Obviously AI brings no-code predictive analytics to conventional structured data, which can include standard database sources or file formats such as CSV.

The key is a combination of natural language processing and AutoML-like capabilities that let you write a query down in standard English (you can skip the SQL), choose the data set and column(s) you want to target. Then the service performs some data cleansing to normalize the data, internally runs a handful of competing algorithms to select the best one, and then spin out the results. You can have the system provide an additional assist in recommending the best columns of data to use. As part of the process, the service can recommend the best columns to use based on which ones have the most impact on the results. They have benchmarked performance to crunch 10 million records and produce a prediction report within 30 seconds.
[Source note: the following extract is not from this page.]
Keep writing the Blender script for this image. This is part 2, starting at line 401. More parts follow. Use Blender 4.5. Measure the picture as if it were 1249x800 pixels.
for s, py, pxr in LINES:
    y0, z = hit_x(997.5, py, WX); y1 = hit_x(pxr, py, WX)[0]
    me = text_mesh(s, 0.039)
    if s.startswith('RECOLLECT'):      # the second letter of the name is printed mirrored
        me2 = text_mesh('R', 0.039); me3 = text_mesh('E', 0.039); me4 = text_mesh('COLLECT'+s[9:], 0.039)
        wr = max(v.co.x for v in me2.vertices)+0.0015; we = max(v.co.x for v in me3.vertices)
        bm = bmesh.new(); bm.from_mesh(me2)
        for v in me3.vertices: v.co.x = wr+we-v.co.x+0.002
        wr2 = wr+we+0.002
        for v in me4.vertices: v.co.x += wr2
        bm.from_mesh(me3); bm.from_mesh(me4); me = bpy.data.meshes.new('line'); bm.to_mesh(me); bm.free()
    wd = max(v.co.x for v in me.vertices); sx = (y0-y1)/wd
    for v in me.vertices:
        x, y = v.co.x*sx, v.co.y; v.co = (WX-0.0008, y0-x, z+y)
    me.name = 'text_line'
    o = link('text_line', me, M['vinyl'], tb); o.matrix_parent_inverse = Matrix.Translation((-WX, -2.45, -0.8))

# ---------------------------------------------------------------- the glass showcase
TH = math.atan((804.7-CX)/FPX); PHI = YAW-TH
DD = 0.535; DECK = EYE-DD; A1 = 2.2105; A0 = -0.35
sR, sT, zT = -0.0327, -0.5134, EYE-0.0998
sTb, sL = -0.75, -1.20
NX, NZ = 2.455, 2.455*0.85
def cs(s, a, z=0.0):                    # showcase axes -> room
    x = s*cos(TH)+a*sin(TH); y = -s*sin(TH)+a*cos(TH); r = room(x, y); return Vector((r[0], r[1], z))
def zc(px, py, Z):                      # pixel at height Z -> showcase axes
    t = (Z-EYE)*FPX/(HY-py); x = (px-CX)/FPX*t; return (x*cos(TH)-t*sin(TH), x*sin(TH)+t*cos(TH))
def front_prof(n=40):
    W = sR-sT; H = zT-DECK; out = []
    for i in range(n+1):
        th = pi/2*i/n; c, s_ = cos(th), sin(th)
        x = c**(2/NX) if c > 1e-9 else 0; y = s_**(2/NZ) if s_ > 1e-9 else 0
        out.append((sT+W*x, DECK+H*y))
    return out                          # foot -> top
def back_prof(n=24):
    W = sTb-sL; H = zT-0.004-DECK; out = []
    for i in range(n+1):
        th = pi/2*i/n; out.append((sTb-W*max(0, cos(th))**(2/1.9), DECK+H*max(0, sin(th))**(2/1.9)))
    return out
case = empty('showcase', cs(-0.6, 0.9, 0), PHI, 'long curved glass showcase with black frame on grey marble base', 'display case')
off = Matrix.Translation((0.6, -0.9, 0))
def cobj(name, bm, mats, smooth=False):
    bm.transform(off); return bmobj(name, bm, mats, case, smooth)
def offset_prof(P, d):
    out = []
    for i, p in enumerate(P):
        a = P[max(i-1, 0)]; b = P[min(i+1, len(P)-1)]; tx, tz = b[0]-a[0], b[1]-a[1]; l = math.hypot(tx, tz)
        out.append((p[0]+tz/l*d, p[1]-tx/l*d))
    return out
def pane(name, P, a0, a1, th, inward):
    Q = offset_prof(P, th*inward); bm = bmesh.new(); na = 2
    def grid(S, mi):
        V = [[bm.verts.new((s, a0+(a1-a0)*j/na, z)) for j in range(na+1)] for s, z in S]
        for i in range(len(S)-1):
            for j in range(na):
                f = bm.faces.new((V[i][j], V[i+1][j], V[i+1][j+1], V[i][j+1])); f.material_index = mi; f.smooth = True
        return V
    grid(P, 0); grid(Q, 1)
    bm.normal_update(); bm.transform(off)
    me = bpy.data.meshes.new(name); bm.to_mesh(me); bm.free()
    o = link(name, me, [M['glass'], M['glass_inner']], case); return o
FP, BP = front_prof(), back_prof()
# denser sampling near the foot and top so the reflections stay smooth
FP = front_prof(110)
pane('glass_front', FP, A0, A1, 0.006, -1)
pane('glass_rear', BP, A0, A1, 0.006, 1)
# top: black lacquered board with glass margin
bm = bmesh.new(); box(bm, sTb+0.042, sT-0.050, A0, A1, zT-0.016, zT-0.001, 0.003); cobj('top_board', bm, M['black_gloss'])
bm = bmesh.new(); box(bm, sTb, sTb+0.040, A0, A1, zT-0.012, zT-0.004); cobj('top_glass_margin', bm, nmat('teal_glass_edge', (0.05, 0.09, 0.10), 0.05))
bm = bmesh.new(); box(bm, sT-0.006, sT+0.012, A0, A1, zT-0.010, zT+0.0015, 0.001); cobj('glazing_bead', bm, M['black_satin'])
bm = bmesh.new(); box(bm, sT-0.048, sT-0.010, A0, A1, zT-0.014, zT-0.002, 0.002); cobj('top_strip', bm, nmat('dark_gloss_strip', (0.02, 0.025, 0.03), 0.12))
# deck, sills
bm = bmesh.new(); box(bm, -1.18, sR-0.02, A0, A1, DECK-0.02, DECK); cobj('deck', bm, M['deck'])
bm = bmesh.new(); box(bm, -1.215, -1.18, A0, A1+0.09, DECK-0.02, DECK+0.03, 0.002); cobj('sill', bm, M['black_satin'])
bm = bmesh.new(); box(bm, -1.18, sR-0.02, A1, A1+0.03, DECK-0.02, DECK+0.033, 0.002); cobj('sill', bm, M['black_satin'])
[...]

Clearly, Obviously AI is not the only provider that is offering natural language query. For instance, Tableau's Ask Data provides a similar natural language query service. So does Power BI. But neither of them go as far as Obviously AI and extend the process to optimizing and running predictive machine learning models.

Obviously AI is still a tiny operation (for now the staff is less than 10) operating with seed and angel money – it has not yet completed its first major funding round. They are targeting small-midsize businesses, but for now are counting primarily on word of mouth and content through channels such as Medium. They have not yet formulated a partnering process for go to market, but they are likely to pinpoint cloud-based data warehousing services as their likely target.

With the emergence of natural language query, guided analytics, and AutoML services, it was bound to be a matter of time before someone put the pieces together to deliver an automated service that went from query to prediction.